What Can You Approximate?

You can apply and adjust the geometric approximation of an object’s various surface types. Your choices are as follows:

Hardware Display—Does not affect the geometry of NURBS surfaces and curve objects and is used for viewport display purposes only.

Surface—Affects the entire geometry of NURBS surfaces and curve objects. Surface approximation is often used in conjunction with displacement approximation.

Surface Trim—Defines how the trimmed edges of NURBS surfaces and surface curve elements are approximated. For example, the rim of a hole cut into a sphere.

The surface, surface trim, and the hardware display options are discussed in Geometry Approximation on NURBS [Surface and Curve Modeling].

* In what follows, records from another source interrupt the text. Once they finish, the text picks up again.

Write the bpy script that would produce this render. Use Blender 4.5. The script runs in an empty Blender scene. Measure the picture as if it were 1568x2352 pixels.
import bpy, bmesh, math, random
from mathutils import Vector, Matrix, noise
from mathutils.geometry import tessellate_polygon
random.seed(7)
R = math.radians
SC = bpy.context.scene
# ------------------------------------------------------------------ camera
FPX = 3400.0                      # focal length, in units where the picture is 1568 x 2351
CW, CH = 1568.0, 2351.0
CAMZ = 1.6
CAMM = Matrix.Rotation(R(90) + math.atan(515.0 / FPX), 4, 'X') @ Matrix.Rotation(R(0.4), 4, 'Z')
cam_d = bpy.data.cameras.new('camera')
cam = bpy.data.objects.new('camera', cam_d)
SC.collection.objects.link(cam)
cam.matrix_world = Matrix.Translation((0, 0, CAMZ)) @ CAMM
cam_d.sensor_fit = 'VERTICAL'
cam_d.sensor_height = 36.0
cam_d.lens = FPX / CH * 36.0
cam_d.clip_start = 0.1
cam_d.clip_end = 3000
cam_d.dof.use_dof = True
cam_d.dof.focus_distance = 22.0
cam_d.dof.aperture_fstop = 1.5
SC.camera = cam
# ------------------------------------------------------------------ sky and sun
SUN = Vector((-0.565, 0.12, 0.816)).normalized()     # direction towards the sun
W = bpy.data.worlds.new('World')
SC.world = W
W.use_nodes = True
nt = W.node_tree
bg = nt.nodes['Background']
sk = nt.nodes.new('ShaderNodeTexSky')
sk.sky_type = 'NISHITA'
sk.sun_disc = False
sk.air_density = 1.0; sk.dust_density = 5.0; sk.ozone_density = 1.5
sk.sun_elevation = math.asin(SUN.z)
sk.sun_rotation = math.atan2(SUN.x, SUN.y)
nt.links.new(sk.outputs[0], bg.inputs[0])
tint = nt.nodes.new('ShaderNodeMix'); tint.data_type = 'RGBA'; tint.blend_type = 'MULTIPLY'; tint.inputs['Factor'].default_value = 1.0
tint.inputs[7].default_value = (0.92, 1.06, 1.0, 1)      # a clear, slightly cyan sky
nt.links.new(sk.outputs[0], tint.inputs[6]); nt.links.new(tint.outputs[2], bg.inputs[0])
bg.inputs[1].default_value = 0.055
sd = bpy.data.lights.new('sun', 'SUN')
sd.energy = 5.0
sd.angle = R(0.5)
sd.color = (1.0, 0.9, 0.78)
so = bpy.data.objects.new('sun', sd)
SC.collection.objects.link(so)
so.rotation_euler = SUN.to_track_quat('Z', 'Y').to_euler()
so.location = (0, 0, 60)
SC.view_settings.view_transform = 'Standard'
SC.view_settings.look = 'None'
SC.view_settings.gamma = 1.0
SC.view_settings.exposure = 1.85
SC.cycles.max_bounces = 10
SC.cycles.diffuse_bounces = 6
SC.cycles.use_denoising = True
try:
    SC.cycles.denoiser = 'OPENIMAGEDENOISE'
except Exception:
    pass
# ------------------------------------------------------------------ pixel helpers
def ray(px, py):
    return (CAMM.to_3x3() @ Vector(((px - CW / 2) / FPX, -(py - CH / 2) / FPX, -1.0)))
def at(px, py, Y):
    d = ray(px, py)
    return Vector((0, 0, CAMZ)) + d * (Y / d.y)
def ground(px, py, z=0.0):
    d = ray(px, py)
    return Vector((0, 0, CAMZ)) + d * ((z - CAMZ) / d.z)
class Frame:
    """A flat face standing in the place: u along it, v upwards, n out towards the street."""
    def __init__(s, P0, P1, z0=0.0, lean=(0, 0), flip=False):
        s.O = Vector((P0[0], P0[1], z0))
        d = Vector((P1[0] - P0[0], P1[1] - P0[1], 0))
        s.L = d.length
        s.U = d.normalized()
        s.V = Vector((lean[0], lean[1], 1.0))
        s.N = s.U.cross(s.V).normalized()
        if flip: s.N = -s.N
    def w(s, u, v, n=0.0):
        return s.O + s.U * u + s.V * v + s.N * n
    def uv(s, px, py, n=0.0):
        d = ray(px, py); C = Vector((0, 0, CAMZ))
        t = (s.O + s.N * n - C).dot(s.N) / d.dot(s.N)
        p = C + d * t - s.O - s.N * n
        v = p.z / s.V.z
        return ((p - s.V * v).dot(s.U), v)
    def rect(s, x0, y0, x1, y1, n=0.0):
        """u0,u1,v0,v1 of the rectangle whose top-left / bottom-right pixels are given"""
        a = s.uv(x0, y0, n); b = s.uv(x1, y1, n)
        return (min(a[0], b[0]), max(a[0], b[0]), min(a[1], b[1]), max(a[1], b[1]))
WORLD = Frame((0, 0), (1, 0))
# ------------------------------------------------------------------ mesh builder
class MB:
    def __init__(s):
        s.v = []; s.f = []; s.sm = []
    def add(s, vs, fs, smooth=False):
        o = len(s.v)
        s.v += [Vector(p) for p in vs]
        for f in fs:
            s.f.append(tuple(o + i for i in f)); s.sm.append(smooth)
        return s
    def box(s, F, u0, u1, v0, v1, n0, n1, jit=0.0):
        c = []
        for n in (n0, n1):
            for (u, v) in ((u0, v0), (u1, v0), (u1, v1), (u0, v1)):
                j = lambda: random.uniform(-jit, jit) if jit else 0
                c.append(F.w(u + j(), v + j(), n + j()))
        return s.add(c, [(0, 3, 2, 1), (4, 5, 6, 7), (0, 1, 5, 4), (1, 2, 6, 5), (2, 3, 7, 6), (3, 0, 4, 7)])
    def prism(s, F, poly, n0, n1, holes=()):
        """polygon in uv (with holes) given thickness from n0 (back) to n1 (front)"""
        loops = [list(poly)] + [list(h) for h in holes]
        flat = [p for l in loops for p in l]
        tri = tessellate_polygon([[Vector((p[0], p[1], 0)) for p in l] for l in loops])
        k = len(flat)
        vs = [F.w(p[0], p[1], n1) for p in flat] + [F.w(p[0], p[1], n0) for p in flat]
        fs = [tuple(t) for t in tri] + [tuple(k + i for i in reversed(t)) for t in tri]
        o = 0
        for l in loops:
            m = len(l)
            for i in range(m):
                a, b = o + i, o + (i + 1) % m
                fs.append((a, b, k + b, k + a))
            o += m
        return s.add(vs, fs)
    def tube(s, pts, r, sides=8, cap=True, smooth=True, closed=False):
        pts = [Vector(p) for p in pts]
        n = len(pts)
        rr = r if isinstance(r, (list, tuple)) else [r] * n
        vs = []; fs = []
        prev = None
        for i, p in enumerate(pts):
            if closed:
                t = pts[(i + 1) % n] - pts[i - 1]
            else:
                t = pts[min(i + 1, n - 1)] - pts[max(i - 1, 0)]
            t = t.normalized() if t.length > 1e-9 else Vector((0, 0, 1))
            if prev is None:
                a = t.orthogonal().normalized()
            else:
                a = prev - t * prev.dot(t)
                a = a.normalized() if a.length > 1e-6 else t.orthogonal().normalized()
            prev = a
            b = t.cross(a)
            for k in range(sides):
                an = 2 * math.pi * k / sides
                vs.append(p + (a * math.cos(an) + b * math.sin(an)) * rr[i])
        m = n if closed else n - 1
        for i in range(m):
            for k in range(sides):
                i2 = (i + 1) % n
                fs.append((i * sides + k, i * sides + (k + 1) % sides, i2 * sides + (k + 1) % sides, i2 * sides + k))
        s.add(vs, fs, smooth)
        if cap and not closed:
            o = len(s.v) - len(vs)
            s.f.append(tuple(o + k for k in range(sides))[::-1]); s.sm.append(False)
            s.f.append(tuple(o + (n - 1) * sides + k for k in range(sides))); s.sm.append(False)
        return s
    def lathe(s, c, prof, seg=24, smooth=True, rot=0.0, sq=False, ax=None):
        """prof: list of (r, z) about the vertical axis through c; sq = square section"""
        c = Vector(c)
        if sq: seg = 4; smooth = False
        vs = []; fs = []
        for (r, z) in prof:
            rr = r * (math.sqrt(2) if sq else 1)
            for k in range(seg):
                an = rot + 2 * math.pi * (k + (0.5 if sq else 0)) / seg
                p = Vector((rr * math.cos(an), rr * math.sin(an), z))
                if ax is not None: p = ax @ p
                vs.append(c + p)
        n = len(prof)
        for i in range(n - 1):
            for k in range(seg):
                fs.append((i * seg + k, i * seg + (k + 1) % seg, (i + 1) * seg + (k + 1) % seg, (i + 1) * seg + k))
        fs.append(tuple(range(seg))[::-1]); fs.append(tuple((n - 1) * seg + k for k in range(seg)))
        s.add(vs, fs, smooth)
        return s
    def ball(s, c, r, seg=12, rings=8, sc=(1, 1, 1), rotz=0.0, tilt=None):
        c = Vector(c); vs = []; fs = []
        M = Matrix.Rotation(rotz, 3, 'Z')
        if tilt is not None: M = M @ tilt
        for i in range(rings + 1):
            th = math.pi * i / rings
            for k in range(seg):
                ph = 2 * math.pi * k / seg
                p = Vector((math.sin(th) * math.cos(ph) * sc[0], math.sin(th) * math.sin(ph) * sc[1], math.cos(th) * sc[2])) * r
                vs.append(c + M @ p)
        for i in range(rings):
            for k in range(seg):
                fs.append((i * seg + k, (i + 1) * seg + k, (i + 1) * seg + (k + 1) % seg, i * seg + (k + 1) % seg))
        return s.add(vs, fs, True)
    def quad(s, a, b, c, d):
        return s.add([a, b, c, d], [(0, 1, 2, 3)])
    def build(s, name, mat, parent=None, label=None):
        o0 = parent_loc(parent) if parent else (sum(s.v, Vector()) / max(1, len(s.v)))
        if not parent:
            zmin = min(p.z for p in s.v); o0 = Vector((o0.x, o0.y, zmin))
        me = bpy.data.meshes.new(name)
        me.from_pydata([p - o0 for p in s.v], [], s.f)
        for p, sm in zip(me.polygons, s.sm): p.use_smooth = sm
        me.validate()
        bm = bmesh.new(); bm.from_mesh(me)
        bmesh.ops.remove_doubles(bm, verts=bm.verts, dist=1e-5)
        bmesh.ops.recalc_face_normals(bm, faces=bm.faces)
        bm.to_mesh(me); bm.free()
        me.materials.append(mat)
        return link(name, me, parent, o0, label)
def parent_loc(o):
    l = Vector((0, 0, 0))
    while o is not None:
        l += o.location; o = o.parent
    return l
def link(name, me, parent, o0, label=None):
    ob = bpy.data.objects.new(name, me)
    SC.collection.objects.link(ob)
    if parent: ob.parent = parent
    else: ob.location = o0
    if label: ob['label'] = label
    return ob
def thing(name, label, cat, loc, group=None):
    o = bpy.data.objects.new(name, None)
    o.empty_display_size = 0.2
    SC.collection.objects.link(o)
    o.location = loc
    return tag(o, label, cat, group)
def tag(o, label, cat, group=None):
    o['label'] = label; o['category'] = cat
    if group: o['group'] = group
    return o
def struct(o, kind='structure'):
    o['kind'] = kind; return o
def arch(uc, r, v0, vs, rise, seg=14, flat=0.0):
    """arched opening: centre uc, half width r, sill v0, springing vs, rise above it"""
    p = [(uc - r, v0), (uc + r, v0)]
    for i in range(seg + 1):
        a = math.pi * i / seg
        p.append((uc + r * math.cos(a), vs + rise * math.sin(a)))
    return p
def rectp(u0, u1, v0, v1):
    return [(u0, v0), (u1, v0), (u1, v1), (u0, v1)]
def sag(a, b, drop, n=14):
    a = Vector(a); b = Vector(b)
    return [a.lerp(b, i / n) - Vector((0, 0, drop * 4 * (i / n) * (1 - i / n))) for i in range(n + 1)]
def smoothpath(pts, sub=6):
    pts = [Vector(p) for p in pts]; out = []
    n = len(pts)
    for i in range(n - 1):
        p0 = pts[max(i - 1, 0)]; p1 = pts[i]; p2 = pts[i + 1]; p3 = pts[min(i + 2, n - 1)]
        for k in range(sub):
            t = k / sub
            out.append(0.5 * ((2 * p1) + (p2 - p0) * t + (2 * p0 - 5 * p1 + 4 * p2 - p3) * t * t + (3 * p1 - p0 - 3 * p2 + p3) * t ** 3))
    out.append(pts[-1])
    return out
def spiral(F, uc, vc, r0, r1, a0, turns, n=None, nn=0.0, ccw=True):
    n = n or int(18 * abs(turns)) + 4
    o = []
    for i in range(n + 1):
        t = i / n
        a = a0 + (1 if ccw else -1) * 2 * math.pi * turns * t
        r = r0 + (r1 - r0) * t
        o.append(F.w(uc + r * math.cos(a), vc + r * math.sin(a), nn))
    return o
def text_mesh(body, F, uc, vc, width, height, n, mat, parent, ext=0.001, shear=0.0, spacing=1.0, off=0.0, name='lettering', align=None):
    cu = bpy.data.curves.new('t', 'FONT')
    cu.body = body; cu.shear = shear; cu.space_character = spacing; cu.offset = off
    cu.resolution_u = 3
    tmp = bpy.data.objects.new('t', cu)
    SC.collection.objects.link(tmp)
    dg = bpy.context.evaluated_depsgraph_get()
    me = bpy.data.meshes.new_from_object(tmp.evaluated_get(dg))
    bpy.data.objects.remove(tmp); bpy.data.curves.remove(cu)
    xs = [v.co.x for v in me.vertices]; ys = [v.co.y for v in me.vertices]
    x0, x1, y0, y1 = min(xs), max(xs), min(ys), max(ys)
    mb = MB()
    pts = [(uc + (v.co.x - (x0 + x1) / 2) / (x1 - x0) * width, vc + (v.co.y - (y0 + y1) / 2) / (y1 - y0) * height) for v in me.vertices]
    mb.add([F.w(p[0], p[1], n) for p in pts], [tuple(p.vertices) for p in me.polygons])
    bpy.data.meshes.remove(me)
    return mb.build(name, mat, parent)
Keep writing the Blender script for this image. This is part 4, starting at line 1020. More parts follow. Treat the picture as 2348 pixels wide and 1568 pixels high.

Polygon Mesh—Defines how a polygon object’s surface is approximated. You can specify the discontinuity angle or use the (default) automatic-discontinuity option.

The polygon mesh options are discussed in Geometry Approximation on Polygon Meshes and Subdivision Surfaces [Polygon Modeling].

Displacement—Approximates areas that have had a displacement assigned to them through a texture. Displacement approximation is directly influenced by the surface–approximation values (for both NURBS meshes and polygons). See the Displacement options [Properties Reference].

For moving objects with displacement, you can optimize the displacement approximation depending on how fast the object is moving by setting the Motion-Based Displacement Quality option on the Optimization tab of the mental ray Render Options Property Editor [Properties Reference]. The automatic reduction of displacement detail on moving objects has a significant impact on rendering performance and memory consumption by cutting down on the typically huge amount of tessellation data that gets generated.

The displaced geometry should have a geometry approximation property applied to it and motion blur must be enabled for the render region and/or the render pass. See Defining and Rendering Motion Blur [Lights and Cameras].

Hair—Controls geometry approximation for rendering hair. These options are discussed in Setting the Geometry Approximation [Hair].

For Surface, Surface Trim, and Displacement approximation, you are given the choice of Parametric approximation, Length, Distance, Angle (L/D/A) approximation, or Fine approximation technique.

Parametric techniques operate in UV space, while the three length, distance, and angle dependent techniques operate in 3D space, as does the fine technique.